#### Dataset content ####
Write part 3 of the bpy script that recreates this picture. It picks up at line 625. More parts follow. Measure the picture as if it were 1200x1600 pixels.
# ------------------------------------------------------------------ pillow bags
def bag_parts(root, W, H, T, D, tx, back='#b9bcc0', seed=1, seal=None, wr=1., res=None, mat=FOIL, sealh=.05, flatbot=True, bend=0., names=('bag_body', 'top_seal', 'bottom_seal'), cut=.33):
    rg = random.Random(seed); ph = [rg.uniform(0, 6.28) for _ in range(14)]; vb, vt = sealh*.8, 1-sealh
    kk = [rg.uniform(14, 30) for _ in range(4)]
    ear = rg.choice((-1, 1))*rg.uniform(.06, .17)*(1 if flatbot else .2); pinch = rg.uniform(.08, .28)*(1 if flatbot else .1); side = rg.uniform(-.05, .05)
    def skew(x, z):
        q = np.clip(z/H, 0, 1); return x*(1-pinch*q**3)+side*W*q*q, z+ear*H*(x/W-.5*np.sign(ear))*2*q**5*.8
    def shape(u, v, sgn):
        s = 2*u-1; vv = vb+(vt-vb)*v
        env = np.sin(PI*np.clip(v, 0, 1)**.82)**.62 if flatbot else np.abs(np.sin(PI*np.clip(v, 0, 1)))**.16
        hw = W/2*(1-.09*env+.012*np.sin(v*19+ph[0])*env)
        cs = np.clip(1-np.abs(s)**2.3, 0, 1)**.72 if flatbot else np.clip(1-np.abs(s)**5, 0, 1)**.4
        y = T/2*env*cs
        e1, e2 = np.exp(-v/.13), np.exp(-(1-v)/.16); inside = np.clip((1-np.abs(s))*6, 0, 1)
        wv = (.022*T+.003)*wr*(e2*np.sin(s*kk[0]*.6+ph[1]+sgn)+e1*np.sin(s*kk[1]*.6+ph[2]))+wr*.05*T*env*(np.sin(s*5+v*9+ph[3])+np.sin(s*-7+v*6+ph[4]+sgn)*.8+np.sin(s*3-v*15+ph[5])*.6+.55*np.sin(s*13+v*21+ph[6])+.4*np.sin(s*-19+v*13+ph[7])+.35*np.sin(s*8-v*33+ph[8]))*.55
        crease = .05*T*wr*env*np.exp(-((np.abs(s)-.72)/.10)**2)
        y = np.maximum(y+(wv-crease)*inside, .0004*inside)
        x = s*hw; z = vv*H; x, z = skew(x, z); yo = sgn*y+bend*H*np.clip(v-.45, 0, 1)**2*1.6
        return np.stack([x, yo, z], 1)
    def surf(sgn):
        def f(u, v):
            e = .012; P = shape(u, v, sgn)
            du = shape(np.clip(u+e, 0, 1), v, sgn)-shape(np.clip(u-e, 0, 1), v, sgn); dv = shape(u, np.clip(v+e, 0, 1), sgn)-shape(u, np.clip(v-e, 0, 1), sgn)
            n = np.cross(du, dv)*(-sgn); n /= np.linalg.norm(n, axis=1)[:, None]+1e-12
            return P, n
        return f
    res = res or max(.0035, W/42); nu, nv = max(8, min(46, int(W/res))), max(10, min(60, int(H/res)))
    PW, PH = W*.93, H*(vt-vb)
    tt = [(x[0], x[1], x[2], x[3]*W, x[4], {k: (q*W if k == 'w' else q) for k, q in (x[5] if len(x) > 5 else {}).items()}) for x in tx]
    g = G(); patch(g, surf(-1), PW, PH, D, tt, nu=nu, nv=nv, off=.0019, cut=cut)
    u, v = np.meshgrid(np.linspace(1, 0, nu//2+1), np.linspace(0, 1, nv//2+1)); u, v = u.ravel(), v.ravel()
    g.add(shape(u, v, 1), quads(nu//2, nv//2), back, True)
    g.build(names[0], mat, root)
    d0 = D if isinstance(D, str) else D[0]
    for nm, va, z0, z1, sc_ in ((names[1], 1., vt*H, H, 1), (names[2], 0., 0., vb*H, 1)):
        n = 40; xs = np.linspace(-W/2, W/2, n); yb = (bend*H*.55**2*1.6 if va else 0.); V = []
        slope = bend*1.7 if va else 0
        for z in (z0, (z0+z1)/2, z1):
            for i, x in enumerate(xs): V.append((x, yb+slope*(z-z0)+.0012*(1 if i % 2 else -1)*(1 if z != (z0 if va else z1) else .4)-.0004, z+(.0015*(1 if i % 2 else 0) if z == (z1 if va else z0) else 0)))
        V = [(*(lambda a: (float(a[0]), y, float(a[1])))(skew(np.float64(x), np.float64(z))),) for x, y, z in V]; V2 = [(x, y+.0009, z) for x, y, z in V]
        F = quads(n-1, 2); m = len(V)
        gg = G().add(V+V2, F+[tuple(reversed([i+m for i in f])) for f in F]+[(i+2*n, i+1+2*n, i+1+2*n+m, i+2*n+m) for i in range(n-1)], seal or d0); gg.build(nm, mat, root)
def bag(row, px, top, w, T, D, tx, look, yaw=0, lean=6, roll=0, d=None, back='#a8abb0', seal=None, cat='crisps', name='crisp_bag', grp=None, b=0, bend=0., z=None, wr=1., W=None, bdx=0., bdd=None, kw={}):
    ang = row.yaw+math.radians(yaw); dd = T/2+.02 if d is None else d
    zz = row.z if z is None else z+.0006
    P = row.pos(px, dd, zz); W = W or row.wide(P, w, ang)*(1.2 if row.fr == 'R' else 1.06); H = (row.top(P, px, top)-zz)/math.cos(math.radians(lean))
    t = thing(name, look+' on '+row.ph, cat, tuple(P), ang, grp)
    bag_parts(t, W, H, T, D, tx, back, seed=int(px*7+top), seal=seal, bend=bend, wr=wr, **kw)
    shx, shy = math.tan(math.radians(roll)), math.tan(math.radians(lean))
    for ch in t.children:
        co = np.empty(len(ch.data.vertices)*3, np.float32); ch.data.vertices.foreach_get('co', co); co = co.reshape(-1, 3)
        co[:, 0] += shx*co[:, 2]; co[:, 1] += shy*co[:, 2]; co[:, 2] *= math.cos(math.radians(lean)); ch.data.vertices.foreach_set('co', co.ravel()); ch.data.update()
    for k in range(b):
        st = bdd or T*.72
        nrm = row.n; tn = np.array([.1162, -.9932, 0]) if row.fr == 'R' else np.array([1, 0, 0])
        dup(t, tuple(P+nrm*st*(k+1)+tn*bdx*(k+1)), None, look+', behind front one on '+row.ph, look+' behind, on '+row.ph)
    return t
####
#### Dataset content ####
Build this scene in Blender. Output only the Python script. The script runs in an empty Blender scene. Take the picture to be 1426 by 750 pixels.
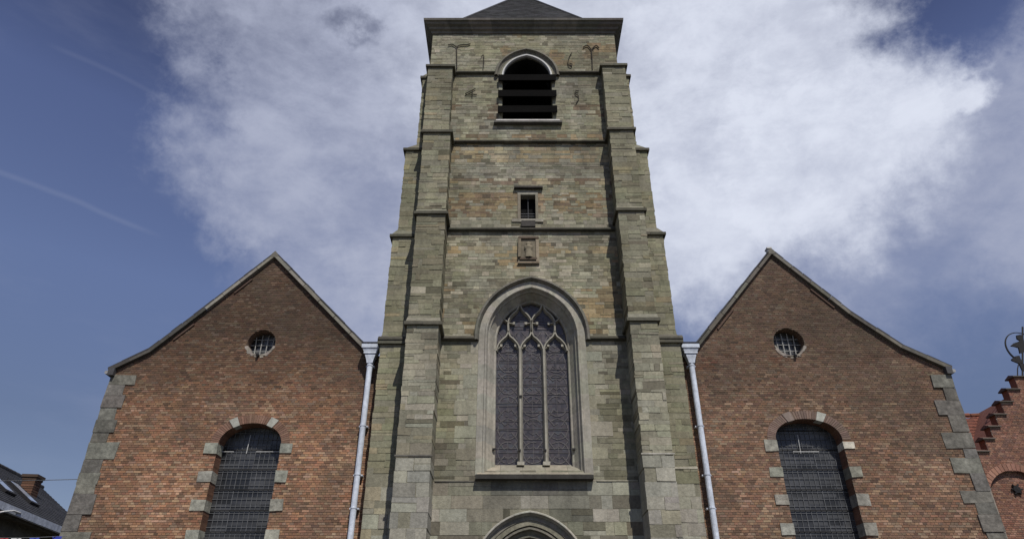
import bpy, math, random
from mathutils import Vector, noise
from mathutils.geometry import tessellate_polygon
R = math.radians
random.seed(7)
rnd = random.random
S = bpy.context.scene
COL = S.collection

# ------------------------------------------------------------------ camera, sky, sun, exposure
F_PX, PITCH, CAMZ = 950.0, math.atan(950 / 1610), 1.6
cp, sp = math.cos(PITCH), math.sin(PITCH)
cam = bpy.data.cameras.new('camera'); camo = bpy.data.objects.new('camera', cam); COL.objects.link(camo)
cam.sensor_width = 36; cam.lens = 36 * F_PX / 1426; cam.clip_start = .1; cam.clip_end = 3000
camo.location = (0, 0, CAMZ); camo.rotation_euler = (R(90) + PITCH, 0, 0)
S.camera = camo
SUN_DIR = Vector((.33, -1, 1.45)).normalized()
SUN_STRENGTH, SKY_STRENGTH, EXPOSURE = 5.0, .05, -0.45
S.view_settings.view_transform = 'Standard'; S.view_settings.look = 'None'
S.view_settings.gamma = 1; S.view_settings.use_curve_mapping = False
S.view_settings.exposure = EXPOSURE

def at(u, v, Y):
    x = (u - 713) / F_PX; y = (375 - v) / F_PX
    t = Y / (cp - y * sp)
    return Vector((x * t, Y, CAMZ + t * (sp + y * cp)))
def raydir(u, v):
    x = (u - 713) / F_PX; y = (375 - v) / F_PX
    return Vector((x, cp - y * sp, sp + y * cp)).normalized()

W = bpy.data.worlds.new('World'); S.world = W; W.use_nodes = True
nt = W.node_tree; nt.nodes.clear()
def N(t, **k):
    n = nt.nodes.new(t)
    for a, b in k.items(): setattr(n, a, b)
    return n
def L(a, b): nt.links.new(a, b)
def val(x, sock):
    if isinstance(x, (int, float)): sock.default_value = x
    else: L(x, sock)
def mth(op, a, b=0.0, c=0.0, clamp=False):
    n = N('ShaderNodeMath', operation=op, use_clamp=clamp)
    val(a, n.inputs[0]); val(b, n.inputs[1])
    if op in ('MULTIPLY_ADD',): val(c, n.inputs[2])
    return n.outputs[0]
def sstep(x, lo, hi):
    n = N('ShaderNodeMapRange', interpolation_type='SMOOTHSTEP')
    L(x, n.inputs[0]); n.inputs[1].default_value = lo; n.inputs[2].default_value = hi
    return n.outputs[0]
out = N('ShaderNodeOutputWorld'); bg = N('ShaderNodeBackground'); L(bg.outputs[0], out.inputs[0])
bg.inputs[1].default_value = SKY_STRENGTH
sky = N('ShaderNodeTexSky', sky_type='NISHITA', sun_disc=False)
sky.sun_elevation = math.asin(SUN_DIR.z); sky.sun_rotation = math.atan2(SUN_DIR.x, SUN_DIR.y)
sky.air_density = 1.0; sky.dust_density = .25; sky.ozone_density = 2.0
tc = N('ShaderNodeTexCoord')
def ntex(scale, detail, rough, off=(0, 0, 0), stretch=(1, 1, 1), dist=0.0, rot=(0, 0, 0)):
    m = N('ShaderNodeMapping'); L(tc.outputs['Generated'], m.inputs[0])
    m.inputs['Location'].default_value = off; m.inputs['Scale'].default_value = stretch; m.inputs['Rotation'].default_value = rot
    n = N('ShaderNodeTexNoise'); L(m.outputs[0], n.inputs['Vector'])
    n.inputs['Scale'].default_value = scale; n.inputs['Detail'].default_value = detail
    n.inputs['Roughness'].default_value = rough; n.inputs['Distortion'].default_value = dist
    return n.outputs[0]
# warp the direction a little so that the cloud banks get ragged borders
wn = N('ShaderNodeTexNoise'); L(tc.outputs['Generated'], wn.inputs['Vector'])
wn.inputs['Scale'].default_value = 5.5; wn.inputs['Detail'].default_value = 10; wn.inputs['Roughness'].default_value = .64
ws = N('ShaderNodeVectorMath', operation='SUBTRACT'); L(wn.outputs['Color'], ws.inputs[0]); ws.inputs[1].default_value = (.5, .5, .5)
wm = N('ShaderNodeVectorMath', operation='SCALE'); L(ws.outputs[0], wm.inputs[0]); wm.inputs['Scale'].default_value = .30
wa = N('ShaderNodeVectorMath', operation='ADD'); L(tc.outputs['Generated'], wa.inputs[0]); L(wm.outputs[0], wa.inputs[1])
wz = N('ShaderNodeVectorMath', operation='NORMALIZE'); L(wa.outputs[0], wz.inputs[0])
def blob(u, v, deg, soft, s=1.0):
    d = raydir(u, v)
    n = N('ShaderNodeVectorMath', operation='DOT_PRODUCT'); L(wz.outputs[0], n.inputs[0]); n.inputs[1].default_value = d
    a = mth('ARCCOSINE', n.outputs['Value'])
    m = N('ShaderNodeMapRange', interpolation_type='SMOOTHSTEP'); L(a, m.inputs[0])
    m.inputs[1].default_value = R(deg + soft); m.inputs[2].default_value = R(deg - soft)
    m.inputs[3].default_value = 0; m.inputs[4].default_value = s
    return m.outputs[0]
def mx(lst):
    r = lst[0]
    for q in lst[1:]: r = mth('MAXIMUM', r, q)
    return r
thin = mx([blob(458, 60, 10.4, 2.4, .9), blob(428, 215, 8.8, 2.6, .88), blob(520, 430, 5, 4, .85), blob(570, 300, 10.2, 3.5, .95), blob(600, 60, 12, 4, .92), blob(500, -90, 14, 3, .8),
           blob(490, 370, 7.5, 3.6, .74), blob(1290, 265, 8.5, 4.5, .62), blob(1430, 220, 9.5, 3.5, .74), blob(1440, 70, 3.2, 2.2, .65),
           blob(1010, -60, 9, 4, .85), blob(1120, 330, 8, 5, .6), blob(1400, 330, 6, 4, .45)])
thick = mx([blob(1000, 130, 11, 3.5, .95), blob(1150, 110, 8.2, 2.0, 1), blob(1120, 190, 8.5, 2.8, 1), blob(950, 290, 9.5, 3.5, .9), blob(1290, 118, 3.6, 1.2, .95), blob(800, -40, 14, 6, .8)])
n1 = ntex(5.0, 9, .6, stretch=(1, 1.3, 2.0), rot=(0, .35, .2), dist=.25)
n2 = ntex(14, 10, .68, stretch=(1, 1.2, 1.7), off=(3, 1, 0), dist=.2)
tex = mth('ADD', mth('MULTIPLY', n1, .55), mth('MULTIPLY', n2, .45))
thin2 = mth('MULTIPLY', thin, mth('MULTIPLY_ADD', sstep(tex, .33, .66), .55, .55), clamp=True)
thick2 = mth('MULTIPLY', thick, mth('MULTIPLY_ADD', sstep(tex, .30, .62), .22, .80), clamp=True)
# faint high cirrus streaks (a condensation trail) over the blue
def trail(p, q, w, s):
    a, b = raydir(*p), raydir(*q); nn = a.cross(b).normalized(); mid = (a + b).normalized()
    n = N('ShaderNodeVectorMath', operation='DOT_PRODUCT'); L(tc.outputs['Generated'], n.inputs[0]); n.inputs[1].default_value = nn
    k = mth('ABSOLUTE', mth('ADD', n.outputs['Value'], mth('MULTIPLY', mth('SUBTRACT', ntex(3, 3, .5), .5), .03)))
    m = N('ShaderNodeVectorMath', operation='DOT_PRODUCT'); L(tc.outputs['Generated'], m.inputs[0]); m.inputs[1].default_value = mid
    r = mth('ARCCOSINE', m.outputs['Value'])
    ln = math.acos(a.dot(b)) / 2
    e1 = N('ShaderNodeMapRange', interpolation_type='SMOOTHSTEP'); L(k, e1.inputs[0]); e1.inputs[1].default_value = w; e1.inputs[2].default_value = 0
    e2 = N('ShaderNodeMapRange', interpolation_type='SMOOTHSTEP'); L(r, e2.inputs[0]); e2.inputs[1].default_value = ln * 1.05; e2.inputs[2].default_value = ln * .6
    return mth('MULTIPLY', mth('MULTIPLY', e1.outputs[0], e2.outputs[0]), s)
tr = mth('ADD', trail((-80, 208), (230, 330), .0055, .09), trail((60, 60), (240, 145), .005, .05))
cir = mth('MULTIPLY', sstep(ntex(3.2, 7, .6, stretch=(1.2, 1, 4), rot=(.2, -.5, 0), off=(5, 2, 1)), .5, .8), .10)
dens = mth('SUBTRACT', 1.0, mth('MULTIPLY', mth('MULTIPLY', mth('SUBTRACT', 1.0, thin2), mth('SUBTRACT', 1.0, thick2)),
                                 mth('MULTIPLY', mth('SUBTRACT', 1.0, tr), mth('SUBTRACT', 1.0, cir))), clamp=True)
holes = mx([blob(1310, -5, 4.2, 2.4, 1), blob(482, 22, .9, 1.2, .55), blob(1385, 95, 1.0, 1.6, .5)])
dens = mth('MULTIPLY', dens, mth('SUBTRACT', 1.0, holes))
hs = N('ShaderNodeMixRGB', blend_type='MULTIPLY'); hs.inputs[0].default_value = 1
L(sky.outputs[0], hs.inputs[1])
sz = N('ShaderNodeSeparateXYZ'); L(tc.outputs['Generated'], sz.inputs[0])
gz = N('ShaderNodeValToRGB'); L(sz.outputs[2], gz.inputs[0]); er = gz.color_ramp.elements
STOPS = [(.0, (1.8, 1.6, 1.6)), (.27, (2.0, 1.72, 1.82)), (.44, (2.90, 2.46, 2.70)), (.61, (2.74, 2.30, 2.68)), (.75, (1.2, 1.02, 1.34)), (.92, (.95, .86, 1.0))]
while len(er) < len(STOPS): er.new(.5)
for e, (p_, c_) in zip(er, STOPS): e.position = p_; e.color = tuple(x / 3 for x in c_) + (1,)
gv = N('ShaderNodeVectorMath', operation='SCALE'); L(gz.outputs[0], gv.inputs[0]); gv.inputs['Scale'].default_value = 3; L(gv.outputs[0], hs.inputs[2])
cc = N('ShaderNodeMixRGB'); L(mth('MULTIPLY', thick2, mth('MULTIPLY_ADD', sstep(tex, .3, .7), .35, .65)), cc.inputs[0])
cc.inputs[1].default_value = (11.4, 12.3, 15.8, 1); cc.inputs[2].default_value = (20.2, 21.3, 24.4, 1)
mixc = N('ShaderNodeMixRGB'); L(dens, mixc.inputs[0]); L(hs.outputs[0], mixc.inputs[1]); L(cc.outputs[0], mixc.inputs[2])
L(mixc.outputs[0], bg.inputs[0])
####
#### Dataset content ####
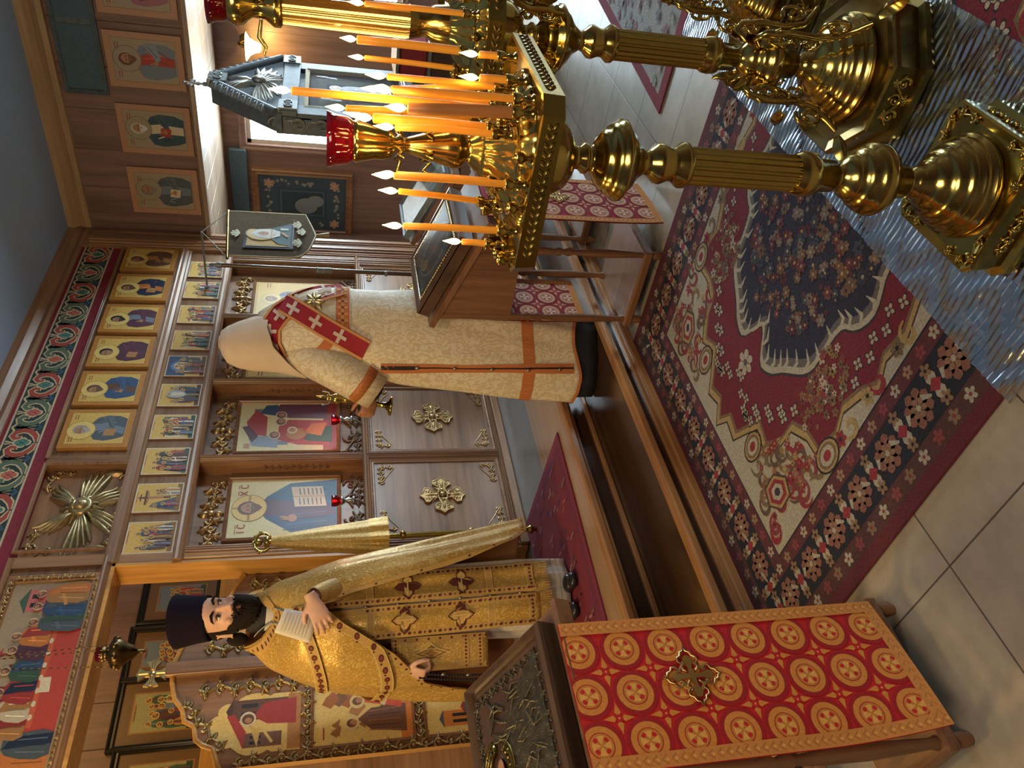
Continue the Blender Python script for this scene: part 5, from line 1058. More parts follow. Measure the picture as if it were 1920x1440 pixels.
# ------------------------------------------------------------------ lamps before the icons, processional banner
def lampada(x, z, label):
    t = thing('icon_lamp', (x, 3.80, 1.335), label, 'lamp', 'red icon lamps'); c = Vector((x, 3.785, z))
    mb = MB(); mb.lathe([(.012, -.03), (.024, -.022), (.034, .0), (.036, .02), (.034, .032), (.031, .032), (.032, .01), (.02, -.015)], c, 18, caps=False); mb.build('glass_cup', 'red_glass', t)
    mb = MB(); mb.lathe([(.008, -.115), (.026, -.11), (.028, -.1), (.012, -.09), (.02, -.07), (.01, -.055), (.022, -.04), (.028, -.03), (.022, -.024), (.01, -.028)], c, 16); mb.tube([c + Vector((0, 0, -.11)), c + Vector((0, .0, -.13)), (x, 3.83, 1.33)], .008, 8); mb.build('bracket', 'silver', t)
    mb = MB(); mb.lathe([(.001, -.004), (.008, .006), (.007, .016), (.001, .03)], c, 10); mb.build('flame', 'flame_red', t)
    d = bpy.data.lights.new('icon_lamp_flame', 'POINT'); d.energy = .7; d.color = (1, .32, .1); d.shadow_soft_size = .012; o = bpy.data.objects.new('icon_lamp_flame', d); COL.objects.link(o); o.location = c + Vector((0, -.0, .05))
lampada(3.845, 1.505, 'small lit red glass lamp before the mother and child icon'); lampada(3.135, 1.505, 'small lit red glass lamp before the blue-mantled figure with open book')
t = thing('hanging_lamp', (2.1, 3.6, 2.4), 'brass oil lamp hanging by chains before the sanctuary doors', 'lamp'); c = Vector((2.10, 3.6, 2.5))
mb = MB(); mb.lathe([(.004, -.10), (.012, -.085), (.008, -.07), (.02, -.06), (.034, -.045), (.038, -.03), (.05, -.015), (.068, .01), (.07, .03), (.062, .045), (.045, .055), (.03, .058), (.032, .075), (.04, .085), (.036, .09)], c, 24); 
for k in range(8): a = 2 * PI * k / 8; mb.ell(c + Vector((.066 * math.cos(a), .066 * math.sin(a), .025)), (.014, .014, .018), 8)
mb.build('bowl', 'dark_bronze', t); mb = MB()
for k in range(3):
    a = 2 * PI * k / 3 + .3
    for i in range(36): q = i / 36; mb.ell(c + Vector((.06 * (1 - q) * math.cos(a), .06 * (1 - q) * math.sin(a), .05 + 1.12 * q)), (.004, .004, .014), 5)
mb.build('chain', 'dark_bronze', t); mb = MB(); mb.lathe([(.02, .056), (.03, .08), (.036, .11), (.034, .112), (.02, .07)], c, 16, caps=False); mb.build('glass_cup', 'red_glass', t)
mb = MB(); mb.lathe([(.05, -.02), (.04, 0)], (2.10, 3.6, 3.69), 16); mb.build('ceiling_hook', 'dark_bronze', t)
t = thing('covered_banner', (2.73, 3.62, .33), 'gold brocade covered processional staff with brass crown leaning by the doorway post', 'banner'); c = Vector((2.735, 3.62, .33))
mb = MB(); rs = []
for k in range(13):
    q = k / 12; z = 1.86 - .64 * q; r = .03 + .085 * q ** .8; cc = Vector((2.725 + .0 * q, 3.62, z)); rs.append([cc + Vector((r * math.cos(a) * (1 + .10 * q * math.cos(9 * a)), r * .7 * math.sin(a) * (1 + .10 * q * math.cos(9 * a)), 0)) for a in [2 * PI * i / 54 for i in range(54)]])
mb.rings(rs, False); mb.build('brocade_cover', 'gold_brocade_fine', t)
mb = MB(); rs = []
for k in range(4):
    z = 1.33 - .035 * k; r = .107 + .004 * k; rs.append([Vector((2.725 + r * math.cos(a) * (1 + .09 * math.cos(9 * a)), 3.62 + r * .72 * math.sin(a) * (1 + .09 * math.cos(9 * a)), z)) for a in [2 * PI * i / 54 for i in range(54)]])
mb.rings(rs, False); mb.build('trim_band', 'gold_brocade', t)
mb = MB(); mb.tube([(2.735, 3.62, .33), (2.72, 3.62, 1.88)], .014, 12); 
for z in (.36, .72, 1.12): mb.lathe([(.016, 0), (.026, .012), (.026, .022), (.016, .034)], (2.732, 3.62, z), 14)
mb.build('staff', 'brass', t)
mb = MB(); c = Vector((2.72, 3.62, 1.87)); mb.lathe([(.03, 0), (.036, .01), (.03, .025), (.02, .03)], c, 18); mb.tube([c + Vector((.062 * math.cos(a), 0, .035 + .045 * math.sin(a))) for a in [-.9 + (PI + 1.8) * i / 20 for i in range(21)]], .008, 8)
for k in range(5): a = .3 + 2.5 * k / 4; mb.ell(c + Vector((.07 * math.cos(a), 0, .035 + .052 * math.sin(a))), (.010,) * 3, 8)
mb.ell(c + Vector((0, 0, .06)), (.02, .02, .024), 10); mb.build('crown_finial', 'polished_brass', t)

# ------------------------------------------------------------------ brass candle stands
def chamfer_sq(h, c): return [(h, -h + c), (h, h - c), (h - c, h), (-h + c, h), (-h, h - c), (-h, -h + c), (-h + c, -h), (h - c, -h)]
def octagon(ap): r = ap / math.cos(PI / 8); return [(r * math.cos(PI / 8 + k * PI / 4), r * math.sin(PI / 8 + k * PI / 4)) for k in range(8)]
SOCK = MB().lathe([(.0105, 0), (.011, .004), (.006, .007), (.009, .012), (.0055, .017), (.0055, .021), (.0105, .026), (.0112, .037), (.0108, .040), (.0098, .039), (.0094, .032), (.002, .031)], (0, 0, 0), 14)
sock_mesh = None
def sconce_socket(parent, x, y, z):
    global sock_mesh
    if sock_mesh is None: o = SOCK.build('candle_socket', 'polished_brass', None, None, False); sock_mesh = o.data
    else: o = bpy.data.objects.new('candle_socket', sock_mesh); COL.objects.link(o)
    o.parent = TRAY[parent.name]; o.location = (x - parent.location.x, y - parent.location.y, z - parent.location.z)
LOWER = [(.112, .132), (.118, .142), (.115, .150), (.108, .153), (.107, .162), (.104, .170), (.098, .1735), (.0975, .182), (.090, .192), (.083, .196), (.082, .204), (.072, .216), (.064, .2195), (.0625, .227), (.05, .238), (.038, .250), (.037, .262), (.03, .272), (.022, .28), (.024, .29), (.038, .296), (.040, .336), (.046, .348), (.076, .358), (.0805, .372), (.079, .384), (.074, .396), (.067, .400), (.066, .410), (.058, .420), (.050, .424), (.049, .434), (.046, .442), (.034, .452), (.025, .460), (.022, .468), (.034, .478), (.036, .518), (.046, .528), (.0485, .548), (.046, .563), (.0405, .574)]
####
## Challenge
Quote the data above exactly from the line with "Build this scene" to the line with "COL = S.collection", both ends counted, and nothing else. Pictures don't go in.

## Task solution
Build this scene in Blender. Output only the Python script. The script runs in an empty Blender scene. Take the picture to be 1426 by 750 pixels.
import bpy, math, random
from mathutils import Vector, noise
from mathutils.geometry import tessellate_polygon
R = math.radians
random.seed(7)
rnd = random.random
S = bpy.context.scene
COL = S.collection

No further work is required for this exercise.